AlexanderJEBradley
Selfportrait

Alexander JE Bradley was born in Melbourne, Australia in 1982. He transferred to the liberal arts-based Swinburne Senior Secondary College for his final two years of schooling - a move that would influence the rest of his life. Alexander quickly picked up media as his primary interest, learning the basics of film and photography while still at school. He obtained his Victorian Certificate of Education in 1999, and quickly immersed himself in the world of arts and the media.

While working his first jobs in 5-star hotels in Mount Buller, Victoria, Alexander wrote and directed several plays, one of which, a punk rock musical, was premiered at the Melbourne Fringe Festival. In 2003, he attended photographic imaging college, and in the same year he shot his first short film End of the Line, which won the coveted Best Naritave and Overall First prize at the ACMI Die Gesis Festival. Following a year's stint living in Tokyo, Alexander returned to Australia and from 2006-9 he worked as a producer on Barnaby Flowers as well as having his footage appear in the multi award winning feature film Kenny, directed by Claton Jackobson. His stills photography skills also flourished, and 2009 saw him put on his first exhibition in Melbourne, a series of photographs from the abandoned La Petite Ceinture railway in Paris.


Paris proved to be an enduring love for Alexander, and in 2010 he moved there permanently, taking on work as a cameraman and producer for PokerNews where he made over a thousand videos across six continents and also creating "The Circuit" photographic project - a series of portraits delving into every facet of the international poker community.
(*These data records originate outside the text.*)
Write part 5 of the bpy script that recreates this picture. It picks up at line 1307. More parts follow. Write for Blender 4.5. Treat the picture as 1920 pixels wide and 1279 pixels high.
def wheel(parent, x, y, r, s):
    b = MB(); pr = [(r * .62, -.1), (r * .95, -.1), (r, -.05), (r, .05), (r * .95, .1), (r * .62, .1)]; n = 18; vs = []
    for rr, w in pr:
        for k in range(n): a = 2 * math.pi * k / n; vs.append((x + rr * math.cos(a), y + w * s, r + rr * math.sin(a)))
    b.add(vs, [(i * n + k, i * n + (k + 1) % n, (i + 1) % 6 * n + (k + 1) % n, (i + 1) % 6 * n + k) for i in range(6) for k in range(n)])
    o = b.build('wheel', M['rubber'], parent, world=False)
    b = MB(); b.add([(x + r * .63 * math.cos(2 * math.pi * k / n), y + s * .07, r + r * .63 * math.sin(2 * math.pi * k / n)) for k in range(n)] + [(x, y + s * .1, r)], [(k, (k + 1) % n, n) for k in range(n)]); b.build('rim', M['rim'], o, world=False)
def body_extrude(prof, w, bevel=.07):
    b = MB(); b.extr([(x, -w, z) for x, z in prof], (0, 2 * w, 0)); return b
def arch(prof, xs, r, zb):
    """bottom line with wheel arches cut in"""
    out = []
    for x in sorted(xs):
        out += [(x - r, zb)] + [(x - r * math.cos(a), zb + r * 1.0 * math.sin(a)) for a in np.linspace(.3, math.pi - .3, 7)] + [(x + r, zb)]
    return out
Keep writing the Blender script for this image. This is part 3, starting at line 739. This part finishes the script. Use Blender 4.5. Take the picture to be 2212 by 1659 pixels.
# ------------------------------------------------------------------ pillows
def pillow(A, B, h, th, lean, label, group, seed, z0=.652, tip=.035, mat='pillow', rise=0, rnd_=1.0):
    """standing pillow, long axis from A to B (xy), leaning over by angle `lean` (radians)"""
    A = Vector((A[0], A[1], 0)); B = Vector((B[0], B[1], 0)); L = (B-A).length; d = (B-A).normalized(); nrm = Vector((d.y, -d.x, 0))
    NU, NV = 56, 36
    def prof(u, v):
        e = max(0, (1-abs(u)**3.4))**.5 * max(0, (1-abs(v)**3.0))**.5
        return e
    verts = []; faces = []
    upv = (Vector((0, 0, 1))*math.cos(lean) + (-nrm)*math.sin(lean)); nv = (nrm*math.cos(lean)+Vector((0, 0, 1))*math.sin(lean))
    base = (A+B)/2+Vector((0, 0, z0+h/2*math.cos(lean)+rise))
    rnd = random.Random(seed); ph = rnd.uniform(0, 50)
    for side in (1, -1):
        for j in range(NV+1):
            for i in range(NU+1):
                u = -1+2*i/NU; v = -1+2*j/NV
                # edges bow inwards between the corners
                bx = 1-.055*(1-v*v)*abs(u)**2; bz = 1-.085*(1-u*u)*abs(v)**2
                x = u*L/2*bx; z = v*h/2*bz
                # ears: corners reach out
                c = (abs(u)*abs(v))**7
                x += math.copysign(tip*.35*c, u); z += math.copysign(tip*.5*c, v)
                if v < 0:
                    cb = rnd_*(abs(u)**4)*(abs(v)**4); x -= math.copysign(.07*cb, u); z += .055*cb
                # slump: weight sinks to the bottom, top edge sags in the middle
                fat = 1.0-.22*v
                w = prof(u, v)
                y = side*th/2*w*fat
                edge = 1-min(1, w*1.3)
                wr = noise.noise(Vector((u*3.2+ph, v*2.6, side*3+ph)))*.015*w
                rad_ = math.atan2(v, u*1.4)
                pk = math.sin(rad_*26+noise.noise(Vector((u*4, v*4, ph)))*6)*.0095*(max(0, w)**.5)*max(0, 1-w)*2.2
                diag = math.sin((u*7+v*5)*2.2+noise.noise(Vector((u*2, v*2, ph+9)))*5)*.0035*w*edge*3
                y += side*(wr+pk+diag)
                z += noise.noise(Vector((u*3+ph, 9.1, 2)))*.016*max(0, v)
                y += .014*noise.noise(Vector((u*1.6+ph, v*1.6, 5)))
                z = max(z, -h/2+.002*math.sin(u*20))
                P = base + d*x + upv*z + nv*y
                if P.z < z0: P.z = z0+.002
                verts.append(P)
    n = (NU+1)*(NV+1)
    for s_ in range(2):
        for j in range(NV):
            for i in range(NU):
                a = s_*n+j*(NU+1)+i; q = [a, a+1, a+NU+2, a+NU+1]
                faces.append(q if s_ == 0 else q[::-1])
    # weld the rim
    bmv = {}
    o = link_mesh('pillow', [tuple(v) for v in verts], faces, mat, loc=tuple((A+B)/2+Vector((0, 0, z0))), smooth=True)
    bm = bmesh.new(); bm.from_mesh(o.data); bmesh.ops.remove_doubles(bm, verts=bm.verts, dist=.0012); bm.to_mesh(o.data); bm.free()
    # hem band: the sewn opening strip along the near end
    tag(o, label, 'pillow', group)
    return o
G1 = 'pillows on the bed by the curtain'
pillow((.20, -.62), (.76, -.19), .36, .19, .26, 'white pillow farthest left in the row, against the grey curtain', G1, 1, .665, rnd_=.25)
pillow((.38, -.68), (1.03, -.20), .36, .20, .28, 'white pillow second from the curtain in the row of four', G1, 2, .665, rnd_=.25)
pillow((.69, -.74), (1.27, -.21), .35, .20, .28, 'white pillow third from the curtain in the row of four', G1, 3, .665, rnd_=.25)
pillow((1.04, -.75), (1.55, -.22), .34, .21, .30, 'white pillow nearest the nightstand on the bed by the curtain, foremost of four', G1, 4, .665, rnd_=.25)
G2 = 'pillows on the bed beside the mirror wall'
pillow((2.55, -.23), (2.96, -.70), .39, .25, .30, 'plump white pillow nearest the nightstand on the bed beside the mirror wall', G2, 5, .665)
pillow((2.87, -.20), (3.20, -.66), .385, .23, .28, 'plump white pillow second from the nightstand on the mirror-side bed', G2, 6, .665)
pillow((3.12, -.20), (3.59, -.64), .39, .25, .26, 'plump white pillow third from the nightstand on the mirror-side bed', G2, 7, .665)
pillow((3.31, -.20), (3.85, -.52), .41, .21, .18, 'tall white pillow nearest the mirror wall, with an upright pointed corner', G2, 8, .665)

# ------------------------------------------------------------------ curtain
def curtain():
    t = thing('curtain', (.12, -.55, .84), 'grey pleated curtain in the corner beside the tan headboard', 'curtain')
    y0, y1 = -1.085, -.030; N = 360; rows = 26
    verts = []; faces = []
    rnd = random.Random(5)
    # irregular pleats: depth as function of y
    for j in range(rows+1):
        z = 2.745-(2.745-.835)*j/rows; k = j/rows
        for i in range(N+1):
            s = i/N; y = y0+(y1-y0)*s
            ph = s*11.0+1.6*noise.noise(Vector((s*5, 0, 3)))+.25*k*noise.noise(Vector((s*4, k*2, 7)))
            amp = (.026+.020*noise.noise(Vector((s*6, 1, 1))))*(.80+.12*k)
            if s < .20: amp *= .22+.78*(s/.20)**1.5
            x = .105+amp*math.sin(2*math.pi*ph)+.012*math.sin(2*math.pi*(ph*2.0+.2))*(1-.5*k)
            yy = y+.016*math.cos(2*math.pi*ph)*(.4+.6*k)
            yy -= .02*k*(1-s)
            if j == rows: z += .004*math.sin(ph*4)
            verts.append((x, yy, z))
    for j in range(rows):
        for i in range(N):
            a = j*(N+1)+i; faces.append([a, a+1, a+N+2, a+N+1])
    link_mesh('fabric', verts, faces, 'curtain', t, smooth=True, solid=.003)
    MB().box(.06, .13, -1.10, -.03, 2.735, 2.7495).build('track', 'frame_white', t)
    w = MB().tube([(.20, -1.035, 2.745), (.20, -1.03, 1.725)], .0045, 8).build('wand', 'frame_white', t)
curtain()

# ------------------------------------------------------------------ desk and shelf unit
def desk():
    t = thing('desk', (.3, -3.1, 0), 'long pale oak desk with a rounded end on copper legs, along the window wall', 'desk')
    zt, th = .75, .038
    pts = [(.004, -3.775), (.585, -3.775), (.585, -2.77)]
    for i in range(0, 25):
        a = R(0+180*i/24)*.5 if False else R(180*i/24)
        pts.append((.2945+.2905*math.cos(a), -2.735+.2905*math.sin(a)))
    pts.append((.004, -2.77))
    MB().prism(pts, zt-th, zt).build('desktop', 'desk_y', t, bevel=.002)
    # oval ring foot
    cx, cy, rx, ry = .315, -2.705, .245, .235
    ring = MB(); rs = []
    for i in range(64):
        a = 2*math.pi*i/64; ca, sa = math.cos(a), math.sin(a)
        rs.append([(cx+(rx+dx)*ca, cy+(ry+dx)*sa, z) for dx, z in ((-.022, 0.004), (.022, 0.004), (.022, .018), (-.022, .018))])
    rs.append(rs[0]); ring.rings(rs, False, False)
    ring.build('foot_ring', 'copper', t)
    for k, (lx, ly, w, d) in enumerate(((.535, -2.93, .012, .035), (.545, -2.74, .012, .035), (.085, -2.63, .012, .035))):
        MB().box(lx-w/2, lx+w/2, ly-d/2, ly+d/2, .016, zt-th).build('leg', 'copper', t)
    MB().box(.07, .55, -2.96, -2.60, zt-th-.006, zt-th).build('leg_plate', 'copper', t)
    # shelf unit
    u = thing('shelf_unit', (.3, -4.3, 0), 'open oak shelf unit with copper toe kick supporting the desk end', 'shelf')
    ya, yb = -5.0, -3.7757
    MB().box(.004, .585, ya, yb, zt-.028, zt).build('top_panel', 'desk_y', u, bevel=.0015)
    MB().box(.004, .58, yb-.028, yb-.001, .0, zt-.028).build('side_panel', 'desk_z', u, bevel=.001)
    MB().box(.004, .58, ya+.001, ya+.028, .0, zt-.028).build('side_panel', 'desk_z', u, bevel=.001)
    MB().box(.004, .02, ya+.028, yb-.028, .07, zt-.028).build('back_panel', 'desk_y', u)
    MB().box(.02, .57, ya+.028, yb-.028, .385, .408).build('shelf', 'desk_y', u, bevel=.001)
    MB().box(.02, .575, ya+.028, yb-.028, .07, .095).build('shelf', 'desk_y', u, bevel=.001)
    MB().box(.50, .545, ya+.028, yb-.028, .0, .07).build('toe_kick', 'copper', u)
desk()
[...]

Alexander had become involved with live music while in Australia, directing and filming the Falls Festival for a live audience of 16,000. Alexander has had his photography appear on French and European magazine covers, worked in everything from press to chocolate, fine art nudes to the dark abandoned tunnels than lie under Paris and everywhere in between, sometimes all together in one shot. By now an accomplished filmmaker and photographer, Alexander continues to push the boundaries in his chosen media, and is in the process of mounting his first ever major solo photographic show for his project The Great Spectacle of the Milking where he throws milk at people.